Un très bel enfant finit par naître et toutes les femmes du village sont enceintes.
On venait de séparer la mort et la vie si bien que le partage pouvait se faire entre elles : il appartenait alors à la mort, désormais présente grâce au nom de Laro, de féconder la vie. En même temps, le partage pouvait aussi se développer entre toutes les femmes et tous les hommes, puisque l’agglomération portait un nom, qui la distinguait de tous les autres villages. (Conte africain, Henri Gougaud, L’arbre aux trésors, Ed. Du Seuil)
La parole elle-même est partage
Non seulement la parole dit que le sens de la vie est partage, mais elle est elle-même partage dans sa structure même. En effet, elle est dialogue, c’est-à-dire partage du logos (parole). Le sens qu’elle porte s’enrichit sans cesse dans les échanges qu’elle provoque. Et, de ce fait, c’est l’action elle-même qui s’enrichira avec elle dans sa propre créativité.
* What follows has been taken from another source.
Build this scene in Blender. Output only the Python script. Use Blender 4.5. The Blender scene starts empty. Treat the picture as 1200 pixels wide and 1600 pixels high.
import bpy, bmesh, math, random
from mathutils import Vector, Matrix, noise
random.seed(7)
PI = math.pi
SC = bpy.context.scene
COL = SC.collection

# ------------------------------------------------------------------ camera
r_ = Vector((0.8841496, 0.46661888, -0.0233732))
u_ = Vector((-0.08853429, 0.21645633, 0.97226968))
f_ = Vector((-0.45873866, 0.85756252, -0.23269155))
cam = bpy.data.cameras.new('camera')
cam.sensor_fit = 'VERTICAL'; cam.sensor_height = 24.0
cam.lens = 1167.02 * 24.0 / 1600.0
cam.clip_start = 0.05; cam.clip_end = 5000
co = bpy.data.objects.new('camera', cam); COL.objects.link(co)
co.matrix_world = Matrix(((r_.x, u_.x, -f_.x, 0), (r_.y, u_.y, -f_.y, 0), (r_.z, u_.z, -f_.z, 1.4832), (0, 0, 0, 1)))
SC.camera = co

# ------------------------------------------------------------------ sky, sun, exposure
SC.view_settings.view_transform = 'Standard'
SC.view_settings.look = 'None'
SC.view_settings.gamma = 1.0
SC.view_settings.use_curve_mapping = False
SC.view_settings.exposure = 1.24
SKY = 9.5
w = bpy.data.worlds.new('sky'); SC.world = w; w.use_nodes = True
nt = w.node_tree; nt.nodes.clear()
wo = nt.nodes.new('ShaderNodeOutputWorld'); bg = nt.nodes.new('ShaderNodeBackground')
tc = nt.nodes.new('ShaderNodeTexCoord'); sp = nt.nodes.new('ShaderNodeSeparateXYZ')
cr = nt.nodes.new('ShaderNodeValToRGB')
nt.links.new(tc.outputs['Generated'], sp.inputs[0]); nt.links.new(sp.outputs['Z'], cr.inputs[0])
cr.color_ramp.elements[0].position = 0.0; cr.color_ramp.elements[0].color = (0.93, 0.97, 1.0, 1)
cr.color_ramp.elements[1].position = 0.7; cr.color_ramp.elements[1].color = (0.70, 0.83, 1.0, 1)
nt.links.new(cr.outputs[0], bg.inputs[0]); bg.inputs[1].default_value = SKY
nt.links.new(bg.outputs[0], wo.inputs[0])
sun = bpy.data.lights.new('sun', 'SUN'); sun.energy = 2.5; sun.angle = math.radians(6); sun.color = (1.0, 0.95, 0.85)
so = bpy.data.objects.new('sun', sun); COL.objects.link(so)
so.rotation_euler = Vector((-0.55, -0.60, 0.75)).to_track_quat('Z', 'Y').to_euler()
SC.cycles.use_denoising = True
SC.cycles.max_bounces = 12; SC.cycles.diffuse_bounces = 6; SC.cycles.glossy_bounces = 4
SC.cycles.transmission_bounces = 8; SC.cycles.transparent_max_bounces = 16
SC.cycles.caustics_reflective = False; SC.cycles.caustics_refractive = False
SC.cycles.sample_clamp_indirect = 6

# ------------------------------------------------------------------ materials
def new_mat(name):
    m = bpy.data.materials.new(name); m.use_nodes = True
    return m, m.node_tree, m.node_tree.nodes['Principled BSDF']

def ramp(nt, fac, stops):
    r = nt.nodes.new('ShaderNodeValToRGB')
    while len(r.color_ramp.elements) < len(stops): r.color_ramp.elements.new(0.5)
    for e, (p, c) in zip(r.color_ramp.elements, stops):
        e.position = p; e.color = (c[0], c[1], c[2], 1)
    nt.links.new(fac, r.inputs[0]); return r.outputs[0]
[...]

L’ambition de la démocratie est alors de donner la parole à chacun, pour que la création, dans la cité ou dans le pays, prenne davantage d’ampleur. De ce fait, il appartient aux principaux responsables, non pas de s’accaparer la parole mais de la donner si bien que leur attitude principale devrait être l’écoute.
Le partage produit la multiplication, et le développement de la vie
Dans l’Evangile, pour faire comprendre l’importance du partage, Jésus avait opéré la multiplication des pains et des poissons. Il ne s’agissait pourtant pas, en l’occurrence, de faire un miracle pour accréditer une parole, mais de montrer que le partage lui-même produisait des miracles par son effet multiplicateur. En partageant, c’est-à-dire en divisant, je multiplie. C’est là l’effet de la vie elle-même. Dans « L’évolution créatrice », Bergson écrit (p. 90) : « Un simple coup d’œil jeté sur le développement d’un embryon lui eût pourtant montré que la vie s’y prend tout autrement. Elle ne procède pas par association et addition d’éléments mais par dissociation et dédoublement ». L’évolution elle-même ne promeut la permanence et le développement de la vie que parce qu’elle est l’effet d’un partage entre la vie et la mort.